On Thu, Mar 1, 2018 at 9:00 PM, Ron Johnson <ron.l.john...@cox.net> wrote:

> On 03/01/2018 12:32 PM, Daevor The Devoted wrote:
>
>
>
> On Thu, Mar 1, 2018 at 8:18 PM, Ron Johnson <ron.l.john...@cox.net> wrote:
>
>>
>> On 03/01/2018 11:47 AM, Daevor The Devoted wrote:
>>
>>
>> On Thu, Mar 1, 2018 at 2:07 PM, Rakesh Kumar <rakeshkumar...@aol.com>
>> wrote:
>>
>>>
>>> >Adding a surrogate key to such a table just adds overhead, although
>>> that could be useful
>>> >in case specific rows need updating or deleting without also modifying
>>> the other rows with
>>> >that same data - normally, only insertions and selections happen on
>>> such tables though,
>>> >and updates or deletes are absolutely forbidden - corrections happen by
>>> inserting rows with
>>> >an opposite transaction.
>>>
>>> I routinely add surrogate keys like serial col to a table already having
>>> a nice candidate keys
>>> to make it easy to join tables.  SQL starts looking ungainly when you
>>> have a 3 col primary
>>> key and need to join it with child tables.
>>>
>>>
>> I was always of the opinion that a mandatory surrogate key (as you
>> describe) is good practice.
>> Sure there may be a unique key according to business logic (which may be
>> consist of those "ungainly" multiple columns), but guess what, business
>> logic changes, and then you're screwed!
>>
>>
>> And so you drop the existing index and build a new one.  I've done it
>> before, and I'll do it again.
>>
>> So using a primary key whose sole purpose is to be a primary key makes
>> perfect sense to me.
>>
>>
>> I can't stand synthetic keys.  By their very nature, they're so
>> purposelessly arbitrary, and allow you to insert garbage into the table.
>>
>
> Could you perhaps elaborate on how a surrogate key allows one to insert
> garbage into the table?

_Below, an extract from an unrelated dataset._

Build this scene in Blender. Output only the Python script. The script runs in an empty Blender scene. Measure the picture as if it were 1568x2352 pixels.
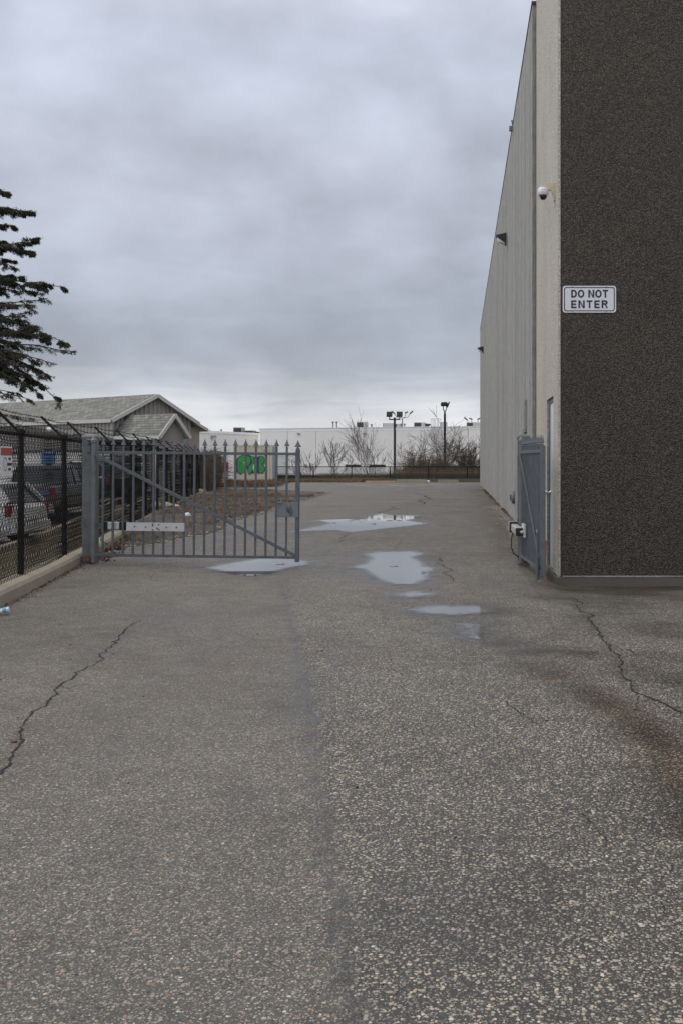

I'm afraid I don't quite get what you're saying.
>
>
> If your only unique index is a synthetic key, then you can insert the same
> "business data" multiple times with different synthetic keys.
>
>
> --
> Angular momentum makes the world go 'round.
>


That might be where we're talking past each other: I do not advocate for
the arbitrary primary key being the only unique index. Absolutely not.
Whatever the business rules say is unique must also have unique indexes. If
it's a business constraint on the data, it must be enforced in the DB (at
least, that's how I try to do things).